▶ Directions: From the entries below, list each line with "picture".

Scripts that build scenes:

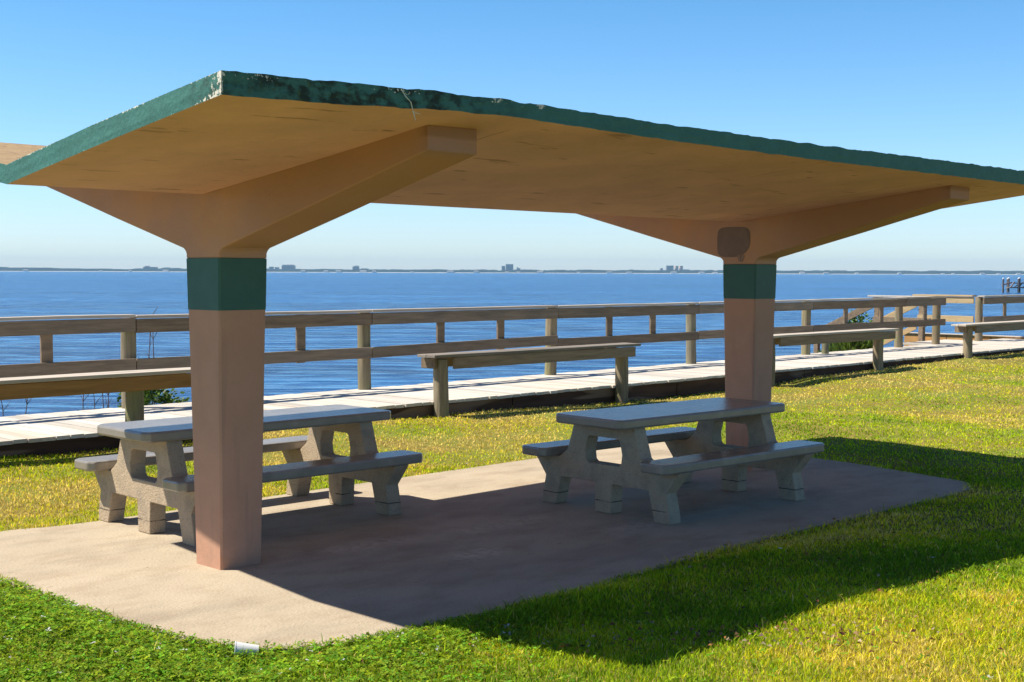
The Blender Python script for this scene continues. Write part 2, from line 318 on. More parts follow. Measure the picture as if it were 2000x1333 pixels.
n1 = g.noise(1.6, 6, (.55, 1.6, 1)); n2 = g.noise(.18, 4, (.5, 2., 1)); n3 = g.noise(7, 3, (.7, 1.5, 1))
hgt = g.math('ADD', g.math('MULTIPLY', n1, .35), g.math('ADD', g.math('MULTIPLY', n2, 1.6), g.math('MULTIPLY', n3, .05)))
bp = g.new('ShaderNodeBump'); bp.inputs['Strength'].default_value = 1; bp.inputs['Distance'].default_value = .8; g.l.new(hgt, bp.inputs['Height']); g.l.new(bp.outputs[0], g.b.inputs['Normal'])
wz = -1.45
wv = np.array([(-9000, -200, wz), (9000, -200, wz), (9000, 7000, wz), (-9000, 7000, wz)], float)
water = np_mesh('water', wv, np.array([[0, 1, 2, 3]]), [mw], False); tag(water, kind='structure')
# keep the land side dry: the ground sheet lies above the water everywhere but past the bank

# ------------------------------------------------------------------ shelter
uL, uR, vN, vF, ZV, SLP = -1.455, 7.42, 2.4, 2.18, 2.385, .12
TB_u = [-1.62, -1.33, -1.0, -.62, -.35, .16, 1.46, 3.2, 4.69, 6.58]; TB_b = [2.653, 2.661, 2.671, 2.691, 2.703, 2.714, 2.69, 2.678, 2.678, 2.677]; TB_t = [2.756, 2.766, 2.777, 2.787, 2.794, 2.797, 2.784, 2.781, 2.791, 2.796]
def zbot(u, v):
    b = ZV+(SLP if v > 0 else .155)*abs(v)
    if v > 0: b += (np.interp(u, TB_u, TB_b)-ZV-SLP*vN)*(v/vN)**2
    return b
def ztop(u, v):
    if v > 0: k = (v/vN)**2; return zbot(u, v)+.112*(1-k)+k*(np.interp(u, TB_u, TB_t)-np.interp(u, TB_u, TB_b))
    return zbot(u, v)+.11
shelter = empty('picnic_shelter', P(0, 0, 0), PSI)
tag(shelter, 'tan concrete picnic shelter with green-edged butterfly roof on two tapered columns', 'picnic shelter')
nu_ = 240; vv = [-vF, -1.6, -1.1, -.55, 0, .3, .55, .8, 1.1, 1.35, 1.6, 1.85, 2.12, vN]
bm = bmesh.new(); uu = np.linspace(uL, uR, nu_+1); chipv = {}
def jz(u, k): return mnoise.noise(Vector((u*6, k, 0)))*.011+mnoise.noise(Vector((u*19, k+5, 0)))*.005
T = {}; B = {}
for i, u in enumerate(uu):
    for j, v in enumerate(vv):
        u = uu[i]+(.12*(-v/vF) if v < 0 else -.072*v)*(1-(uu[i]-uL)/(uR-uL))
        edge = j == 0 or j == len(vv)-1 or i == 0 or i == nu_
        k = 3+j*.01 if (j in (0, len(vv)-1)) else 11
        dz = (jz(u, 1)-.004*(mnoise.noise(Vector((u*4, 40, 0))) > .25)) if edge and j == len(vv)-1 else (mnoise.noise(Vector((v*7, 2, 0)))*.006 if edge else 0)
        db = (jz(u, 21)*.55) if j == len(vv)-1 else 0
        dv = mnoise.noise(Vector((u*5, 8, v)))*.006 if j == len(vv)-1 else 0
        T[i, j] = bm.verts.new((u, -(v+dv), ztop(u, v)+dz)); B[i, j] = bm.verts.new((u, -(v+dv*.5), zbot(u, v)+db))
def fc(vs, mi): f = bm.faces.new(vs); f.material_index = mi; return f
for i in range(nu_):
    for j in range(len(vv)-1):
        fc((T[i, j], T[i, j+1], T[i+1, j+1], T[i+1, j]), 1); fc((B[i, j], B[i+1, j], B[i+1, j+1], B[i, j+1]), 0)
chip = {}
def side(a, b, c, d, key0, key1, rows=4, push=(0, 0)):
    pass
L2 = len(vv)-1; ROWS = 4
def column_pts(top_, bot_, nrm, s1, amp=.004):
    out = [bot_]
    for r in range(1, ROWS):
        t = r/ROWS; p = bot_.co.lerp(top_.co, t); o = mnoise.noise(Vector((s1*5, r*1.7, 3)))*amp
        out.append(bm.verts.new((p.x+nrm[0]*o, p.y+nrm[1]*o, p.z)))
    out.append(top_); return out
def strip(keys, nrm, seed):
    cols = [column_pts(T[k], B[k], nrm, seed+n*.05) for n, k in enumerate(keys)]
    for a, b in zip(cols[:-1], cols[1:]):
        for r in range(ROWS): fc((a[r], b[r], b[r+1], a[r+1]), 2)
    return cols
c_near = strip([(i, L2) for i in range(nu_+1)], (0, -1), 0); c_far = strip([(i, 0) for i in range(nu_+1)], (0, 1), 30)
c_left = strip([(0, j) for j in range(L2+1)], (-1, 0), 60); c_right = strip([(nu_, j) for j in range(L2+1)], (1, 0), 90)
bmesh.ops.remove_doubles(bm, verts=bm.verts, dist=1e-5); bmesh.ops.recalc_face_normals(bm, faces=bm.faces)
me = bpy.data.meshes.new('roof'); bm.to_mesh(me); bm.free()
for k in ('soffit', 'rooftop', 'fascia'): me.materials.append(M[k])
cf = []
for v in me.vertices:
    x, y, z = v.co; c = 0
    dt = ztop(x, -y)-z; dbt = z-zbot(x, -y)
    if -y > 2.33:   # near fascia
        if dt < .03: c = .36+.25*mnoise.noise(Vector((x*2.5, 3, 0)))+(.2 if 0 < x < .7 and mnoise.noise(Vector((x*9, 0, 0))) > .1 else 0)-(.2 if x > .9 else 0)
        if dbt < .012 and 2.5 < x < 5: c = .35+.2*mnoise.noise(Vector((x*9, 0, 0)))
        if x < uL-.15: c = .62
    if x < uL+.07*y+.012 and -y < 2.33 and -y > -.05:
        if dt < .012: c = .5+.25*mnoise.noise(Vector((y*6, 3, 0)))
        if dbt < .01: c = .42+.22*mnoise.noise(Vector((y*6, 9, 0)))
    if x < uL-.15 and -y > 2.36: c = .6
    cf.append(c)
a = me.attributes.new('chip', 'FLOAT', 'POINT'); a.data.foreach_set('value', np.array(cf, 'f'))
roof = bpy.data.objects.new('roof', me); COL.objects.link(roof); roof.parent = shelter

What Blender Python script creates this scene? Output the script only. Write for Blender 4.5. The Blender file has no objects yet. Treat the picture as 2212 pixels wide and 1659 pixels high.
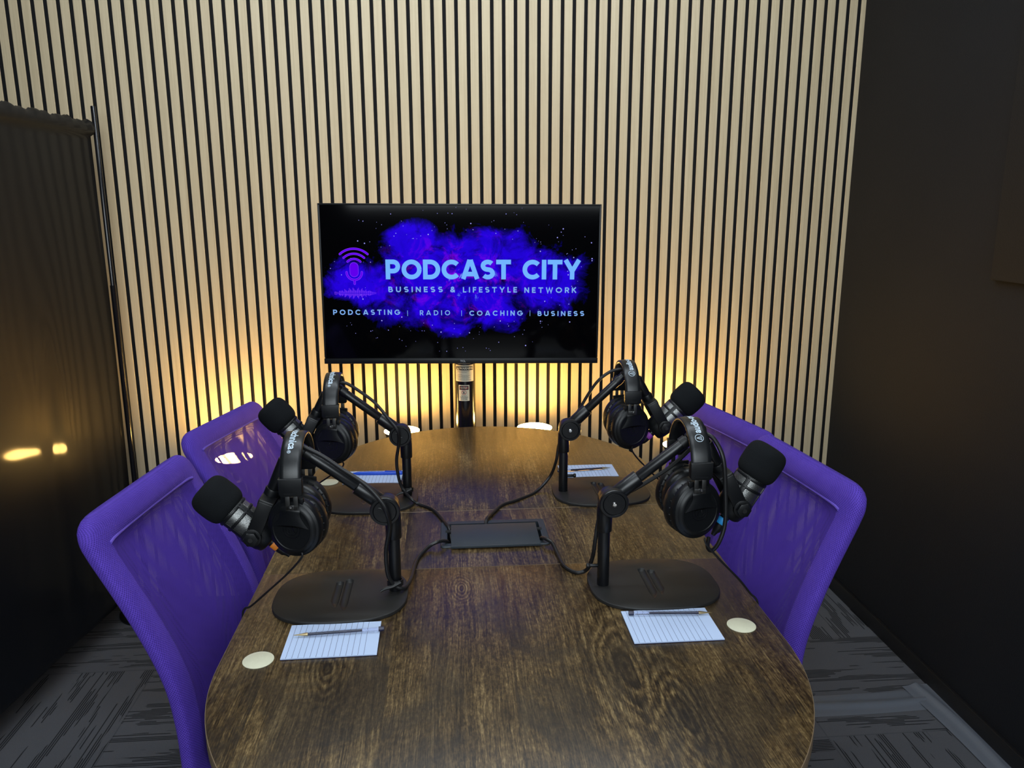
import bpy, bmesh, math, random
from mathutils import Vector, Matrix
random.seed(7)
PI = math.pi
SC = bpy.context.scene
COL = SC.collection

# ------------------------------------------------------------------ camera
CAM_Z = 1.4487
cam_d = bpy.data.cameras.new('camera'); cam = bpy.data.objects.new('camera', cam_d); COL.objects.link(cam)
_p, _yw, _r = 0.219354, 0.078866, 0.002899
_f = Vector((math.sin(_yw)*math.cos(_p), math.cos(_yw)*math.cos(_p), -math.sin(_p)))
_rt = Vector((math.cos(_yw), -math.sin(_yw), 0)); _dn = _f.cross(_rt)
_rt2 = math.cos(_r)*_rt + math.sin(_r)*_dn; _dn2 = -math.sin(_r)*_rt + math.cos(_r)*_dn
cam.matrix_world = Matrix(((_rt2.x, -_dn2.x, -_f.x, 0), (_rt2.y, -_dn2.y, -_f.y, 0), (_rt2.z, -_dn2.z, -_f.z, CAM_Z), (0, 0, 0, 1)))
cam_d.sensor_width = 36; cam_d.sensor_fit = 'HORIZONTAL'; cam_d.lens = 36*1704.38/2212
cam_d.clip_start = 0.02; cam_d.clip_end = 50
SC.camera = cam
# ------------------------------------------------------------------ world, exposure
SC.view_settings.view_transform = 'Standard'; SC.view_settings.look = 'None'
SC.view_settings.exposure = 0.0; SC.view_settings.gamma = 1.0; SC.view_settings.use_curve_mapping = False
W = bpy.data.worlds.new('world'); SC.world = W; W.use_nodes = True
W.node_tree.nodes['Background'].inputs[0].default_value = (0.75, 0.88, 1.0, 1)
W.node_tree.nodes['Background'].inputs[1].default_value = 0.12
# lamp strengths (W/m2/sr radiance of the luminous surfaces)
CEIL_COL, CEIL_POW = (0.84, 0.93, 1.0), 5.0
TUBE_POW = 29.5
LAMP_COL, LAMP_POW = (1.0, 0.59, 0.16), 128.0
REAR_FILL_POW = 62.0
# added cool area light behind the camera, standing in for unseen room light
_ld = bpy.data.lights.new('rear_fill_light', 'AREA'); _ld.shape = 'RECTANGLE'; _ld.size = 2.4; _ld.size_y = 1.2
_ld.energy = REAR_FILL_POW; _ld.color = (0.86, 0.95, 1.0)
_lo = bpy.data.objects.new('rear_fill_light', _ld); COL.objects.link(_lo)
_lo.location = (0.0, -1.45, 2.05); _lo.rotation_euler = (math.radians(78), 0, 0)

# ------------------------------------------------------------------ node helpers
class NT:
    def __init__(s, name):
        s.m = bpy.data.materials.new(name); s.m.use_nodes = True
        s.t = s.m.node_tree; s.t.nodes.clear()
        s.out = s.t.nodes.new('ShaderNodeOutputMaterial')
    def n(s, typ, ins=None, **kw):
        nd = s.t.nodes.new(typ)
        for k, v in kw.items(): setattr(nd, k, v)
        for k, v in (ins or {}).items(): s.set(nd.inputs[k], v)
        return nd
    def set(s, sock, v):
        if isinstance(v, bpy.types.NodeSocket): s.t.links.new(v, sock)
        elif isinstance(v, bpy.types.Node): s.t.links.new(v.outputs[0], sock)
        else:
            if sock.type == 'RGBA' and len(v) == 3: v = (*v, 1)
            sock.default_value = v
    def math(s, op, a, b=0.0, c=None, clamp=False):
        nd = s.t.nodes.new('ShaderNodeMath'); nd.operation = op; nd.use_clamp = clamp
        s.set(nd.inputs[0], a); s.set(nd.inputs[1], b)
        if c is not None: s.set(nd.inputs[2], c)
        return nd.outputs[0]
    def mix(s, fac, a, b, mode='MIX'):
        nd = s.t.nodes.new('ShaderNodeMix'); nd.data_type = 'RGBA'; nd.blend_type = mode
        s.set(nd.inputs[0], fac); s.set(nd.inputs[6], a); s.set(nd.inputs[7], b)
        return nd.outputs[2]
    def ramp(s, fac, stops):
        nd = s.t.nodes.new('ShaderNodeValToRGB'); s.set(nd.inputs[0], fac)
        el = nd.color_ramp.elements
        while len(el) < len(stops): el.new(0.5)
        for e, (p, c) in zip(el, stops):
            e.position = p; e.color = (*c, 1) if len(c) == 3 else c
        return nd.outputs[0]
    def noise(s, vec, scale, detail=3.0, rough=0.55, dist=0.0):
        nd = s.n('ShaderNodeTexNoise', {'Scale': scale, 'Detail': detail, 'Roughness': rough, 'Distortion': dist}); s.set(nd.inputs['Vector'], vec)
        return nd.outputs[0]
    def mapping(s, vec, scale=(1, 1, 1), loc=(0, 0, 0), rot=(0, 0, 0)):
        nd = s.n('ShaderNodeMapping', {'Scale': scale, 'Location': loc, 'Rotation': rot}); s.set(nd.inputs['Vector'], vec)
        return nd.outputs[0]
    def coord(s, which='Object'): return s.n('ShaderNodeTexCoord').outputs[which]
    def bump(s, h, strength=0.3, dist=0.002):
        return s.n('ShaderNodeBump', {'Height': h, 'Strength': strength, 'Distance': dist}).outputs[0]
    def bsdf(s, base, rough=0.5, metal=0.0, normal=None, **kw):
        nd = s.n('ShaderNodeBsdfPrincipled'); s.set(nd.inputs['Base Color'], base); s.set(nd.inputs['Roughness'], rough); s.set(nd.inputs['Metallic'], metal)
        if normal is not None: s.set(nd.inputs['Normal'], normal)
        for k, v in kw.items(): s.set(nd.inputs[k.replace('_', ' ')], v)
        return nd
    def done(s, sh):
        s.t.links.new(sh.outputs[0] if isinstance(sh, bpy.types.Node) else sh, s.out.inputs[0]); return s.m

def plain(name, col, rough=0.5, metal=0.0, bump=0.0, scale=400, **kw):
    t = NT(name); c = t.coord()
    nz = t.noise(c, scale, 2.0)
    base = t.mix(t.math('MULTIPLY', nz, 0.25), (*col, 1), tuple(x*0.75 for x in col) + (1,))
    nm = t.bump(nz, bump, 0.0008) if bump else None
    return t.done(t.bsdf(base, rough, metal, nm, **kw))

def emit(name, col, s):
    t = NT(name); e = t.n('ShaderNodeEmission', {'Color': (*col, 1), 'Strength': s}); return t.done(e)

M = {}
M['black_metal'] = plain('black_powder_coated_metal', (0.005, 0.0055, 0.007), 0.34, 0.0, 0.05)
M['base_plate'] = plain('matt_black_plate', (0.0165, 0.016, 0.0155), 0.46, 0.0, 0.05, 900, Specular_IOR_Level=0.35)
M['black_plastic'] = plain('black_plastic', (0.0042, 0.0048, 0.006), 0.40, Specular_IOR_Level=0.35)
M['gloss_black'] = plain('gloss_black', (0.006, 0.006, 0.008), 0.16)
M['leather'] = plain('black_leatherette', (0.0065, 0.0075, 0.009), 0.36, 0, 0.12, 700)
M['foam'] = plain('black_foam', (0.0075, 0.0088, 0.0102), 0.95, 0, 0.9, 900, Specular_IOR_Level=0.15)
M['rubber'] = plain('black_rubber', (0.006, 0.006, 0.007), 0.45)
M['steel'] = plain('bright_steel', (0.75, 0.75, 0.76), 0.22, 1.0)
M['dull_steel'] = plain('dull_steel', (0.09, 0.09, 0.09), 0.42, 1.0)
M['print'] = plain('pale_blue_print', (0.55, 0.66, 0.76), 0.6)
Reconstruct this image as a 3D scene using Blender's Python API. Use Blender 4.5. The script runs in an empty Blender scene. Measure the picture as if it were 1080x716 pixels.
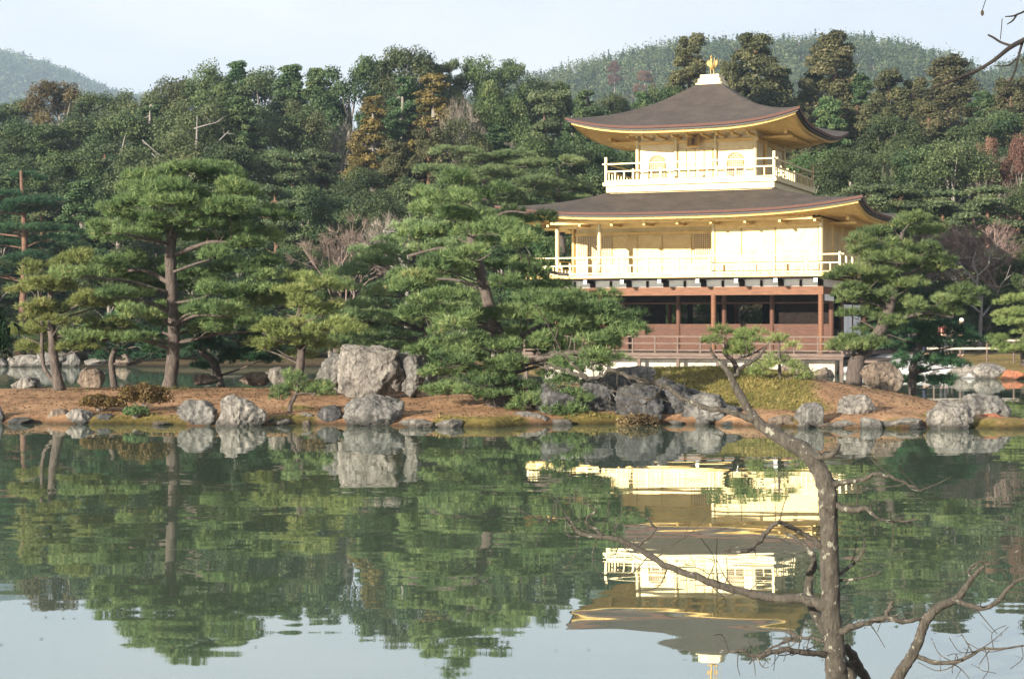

▶ Reply:
The Blender Python script for this scene continues. Write part 2, from line 318 on. More parts follow. Measure the picture as if it were 2000x1333 pixels.
What Blender Python script creates this scene? Output the script only. Write for Blender 4.5. The Blender file has no objects yet. Treat the picture as 2212 pixels wide and 1659 pixels high.
Reconstruct this image as a 3D scene using Blender's Python API. Use Blender 4.5. The script runs in an empty Blender scene. Measure the picture as if it were 1080x716 pixels.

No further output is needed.